● Required work
Word for word, print each line of the listing below; pictures stay out.

● Supplied records
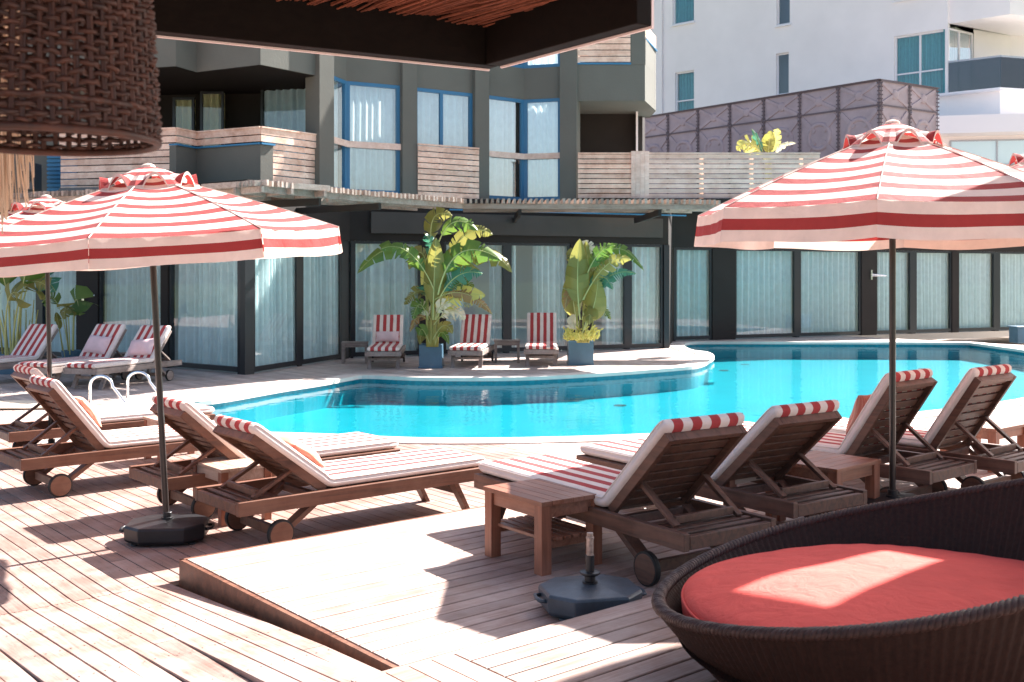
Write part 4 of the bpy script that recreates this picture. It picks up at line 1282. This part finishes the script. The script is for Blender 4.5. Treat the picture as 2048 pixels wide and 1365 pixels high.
# ------------------------------------------------------------------ white apartment block
def W3(x, d): return W(x, d * 1.3)
def ZB(y, d): return ZY(y, d * 1.3)
wP = W3(1345, 45.0); wQ = W3(1895, 37.3)
wb = empty('apartment_block', (wP.x, wP.y, 0), label='tall white apartment block with narrow windows rising behind the brown tank', cat='building')
wL = wP + (wP - wQ) * .6; wn = nrm_of(wP, wQ)
ins = -wn
wR = wQ
xe = on(wP, wQ, 1326)
wopen = []
for (x0, x1, yb, yt) in ((1345, 1388, 47, -80), (1350, 1388, 232, 143), (1553, 1580, 50, -40), (1552, 1578, 190, 106), (1788, 1890, -6, -90), (1788, 1890, 195, 66)):
    a, b_ = on(wP, wQ, x0), on(wP, wQ, x1); d = (a.y + b_.y) / 2; wopen.append(((a - wL).length, (b_ - wL).length, ZY(yb, d), min(19.0, ZY(yt, d))))
wlen = (wR - wL).length; wdir = (wR - wL).normalized()
m = MB()
sbr = sorted({0.0, wlen} | {v_ for o_ in wopen for v_ in o_[:2]})
for s0, s1 in zip(sbr, sbr[1:]):
    hol = sorted([(o_[2], o_[3]) for o_ in wopen if o_[0] - 1e-6 <= (s0 + s1) / 2 <= o_[1] + 1e-6]); z = -1.0
    for (za, zb2) in hol + [(19.0, 19.0)]:
        if za > z + .001: m.seg(wL + wdir * s0, wL + wdir * s1, z, min(za, 19.0), .30, 0)
        z = zb2
m.build('wall', M['white_wall'], wb, world=True)
m = MB(); m.prism([wL + ins * .9, wR + ins * .9, wR + ins * 9, wL + ins * 9], -1, 18.9); m.build('inner_wall', M['interior'], wb, world=True)
m = MB(); m.prism([wL + ins * .31, wR + ins * .31, wR + ins * 9, wL + ins * 9], 19.01, 19.2); m.build('roof', M['white_wall'], wb, world=True)
m = MB(); m.seg(on(wP, wQ, 1312), on(wP, wQ, 1326), 0, 19.0, .1, .12); m.build('corner_pilaster', M['white_wall'], wb, world=True)
def wwin(x0, x1, yb, yt, mull=(), trans=(), cm='teal_curtain', parent=wb, P=wP, Q=wQ, off=.05, gp=None):
    a, b_ = on(P, Q, x0), on(P, Q, x1); d = (a.y + b_.y) / 2
    z0, z1 = ZY(yb, d), ZY(yt, d)
    big = b_.x - a.x > .75
    o = glazed('window', a, b_, z0, z1, .09, .08, M['white_trim'], M['glass' if big else 'glass_dark'], M[cm], wb, mull=mull, trans=trans, off=-.12, depth=.10, back=.32, gap=gp)
    q_ = MB(); q_.seg(a + (a - b_).normalized() * .06, b_ + (b_ - a).normalized() * .06, z0 - .09, z0 - .004, .16, .10); q_.build('sill', M['white_trim'], o, world=True)
    return o
wwin(1345, 1388, 47, -80, gp=[(0.02, .98)]); wwin(1350, 1388, 232, 143, trans=(.35,), gp=[(0.02, .98)])
wwin(1553, 1580, 50, -40, gp=[(.0, .05)]); wwin(1552, 1578, 190, 106, gp=[(.0, .05)])
wwin(1788, 1890, -6, -90, mull=(.5,))
wwin(1788, 1890, 195, 66, mull=(.5,), trans=(.40,))
# right bay: corner glass, balcony and slabs
c0 = wQ; c1 = W3(1946, 38.2); 
m = MB(); m.prism([c0 + Vector((.02, .05)), c1, c1 + Vector((.6, 6)), c0 + ins * 8], -1, ZB(205, 37.5)); m.build('lower_wall', M['white_wall'], wb, world=True)
zc0, zc1 = ZB(190, 37.5), ZB(58, 37.5)
o = glazed('balcony_door', c0 + Vector((.03, 0)), c1, zc0, zc1, .1, .09, M['white_trim'], M['glass_up'], M['teal_curtain'], wb, mull=(.45,), back=.2)
m = MB(); m.prism([c0 + Vector((.05, .5)), c1 + Vector((-.02, .6)), c1 + Vector((.3, 4)), c0 + Vector((1, 4))], zc0 - 1, zc1 + .4); m.build('door_reveal', M['interior'], wb, world=True)
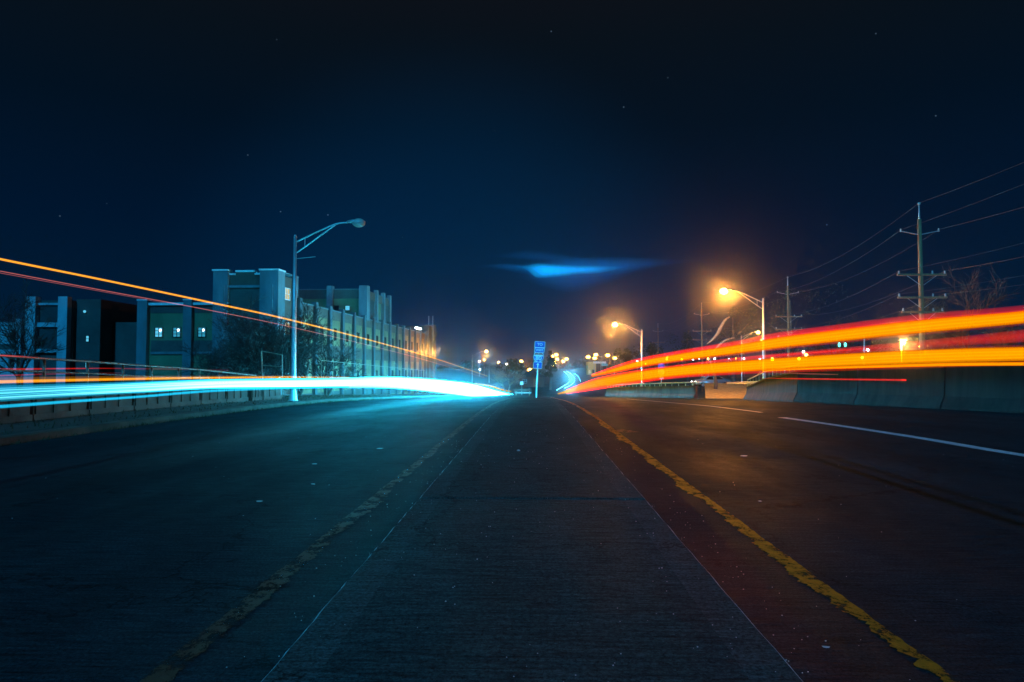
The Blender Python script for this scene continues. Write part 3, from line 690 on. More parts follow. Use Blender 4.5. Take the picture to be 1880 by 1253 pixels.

● Full response
Write part 4 of the bpy script that recreates this picture. It picks up at line 1282. This part finishes the script. The script is for Blender 4.5. Treat the picture as 2048 pixels wide and 1365 pixels high.
# ------------------------------------------------------------------ white apartment block
def W3(x, d): return W(x, d * 1.3)
def ZB(y, d): return ZY(y, d * 1.3)
wP = W3(1345, 45.0); wQ = W3(1895, 37.3)
wb = empty('apartment_block', (wP.x, wP.y, 0), label='tall white apartment block with narrow windows rising behind the brown tank', cat='building')
wL = wP + (wP - wQ) * .6; wn = nrm_of(wP, wQ)
ins = -wn
wR = wQ
xe = on(wP, wQ, 1326)
wopen = []
for (x0, x1, yb, yt) in ((1345, 1388, 47, -80), (1350, 1388, 232, 143), (1553, 1580, 50, -40), (1552, 1578, 190, 106), (1788, 1890, -6, -90), (1788, 1890, 195, 66)):
    a, b_ = on(wP, wQ, x0), on(wP, wQ, x1); d = (a.y + b_.y) / 2; wopen.append(((a - wL).length, (b_ - wL).length, ZY(yb, d), min(19.0, ZY(yt, d))))
wlen = (wR - wL).length; wdir = (wR - wL).normalized()
m = MB()
sbr = sorted({0.0, wlen} | {v_ for o_ in wopen for v_ in o_[:2]})
for s0, s1 in zip(sbr, sbr[1:]):
    hol = sorted([(o_[2], o_[3]) for o_ in wopen if o_[0] - 1e-6 <= (s0 + s1) / 2 <= o_[1] + 1e-6]); z = -1.0
    for (za, zb2) in hol + [(19.0, 19.0)]:
        if za > z + .001: m.seg(wL + wdir * s0, wL + wdir * s1, z, min(za, 19.0), .30, 0)
        z = zb2
m.build('wall', M['white_wall'], wb, world=True)
m = MB(); m.prism([wL + ins * .9, wR + ins * .9, wR + ins * 9, wL + ins * 9], -1, 18.9); m.build('inner_wall', M['interior'], wb, world=True)
m = MB(); m.prism([wL + ins * .31, wR + ins * .31, wR + ins * 9, wL + ins * 9], 19.01, 19.2); m.build('roof', M['white_wall'], wb, world=True)
m = MB(); m.seg(on(wP, wQ, 1312), on(wP, wQ, 1326), 0, 19.0, .1, .12); m.build('corner_pilaster', M['white_wall'], wb, world=True)
def wwin(x0, x1, yb, yt, mull=(), trans=(), cm='teal_curtain', parent=wb, P=wP, Q=wQ, off=.05, gp=None):
    a, b_ = on(P, Q, x0), on(P, Q, x1); d = (a.y + b_.y) / 2
    z0, z1 = ZY(yb, d), ZY(yt, d)
    big = b_.x - a.x > .75
    o = glazed('window', a, b_, z0, z1, .09, .08, M['white_trim'], M['glass' if big else 'glass_dark'], M[cm], wb, mull=mull, trans=trans, off=-.12, depth=.10, back=.32, gap=gp)
    q_ = MB(); q_.seg(a + (a - b_).normalized() * .06, b_ + (b_ - a).normalized() * .06, z0 - .09, z0 - .004, .16, .10); q_.build('sill', M['white_trim'], o, world=True)
    return o
wwin(1345, 1388, 47, -80, gp=[(0.02, .98)]); wwin(1350, 1388, 232, 143, trans=(.35,), gp=[(0.02, .98)])
wwin(1553, 1580, 50, -40, gp=[(.0, .05)]); wwin(1552, 1578, 190, 106, gp=[(.0, .05)])
wwin(1788, 1890, -6, -90, mull=(.5,))
wwin(1788, 1890, 195, 66, mull=(.5,), trans=(.40,))
# right bay: corner glass, balcony and slabs
c0 = wQ; c1 = W3(1946, 38.2); 
m = MB(); m.prism([c0 + Vector((.02, .05)), c1, c1 + Vector((.6, 6)), c0 + ins * 8], -1, ZB(205, 37.5)); m.build('lower_wall', M['white_wall'], wb, world=True)
zc0, zc1 = ZB(190, 37.5), ZB(58, 37.5)
o = glazed('balcony_door', c0 + Vector((.03, 0)), c1, zc0, zc1, .1, .09, M['white_trim'], M['glass_up'], M['teal_curtain'], wb, mull=(.45,), back=.2)
m = MB(); m.prism([c0 + Vector((.05, .5)), c1 + Vector((-.02, .6)), c1 + Vector((.3, 4)), c0 + Vector((1, 4))], zc0 - 1, zc1 + .4); m.build('door_reveal', M['interior'], wb, world=True)
The Blender Python script for this scene continues. Write part 3, from line 690 on. More parts follow. Use Blender 4.5. Take the picture to be 1880 by 1253 pixels.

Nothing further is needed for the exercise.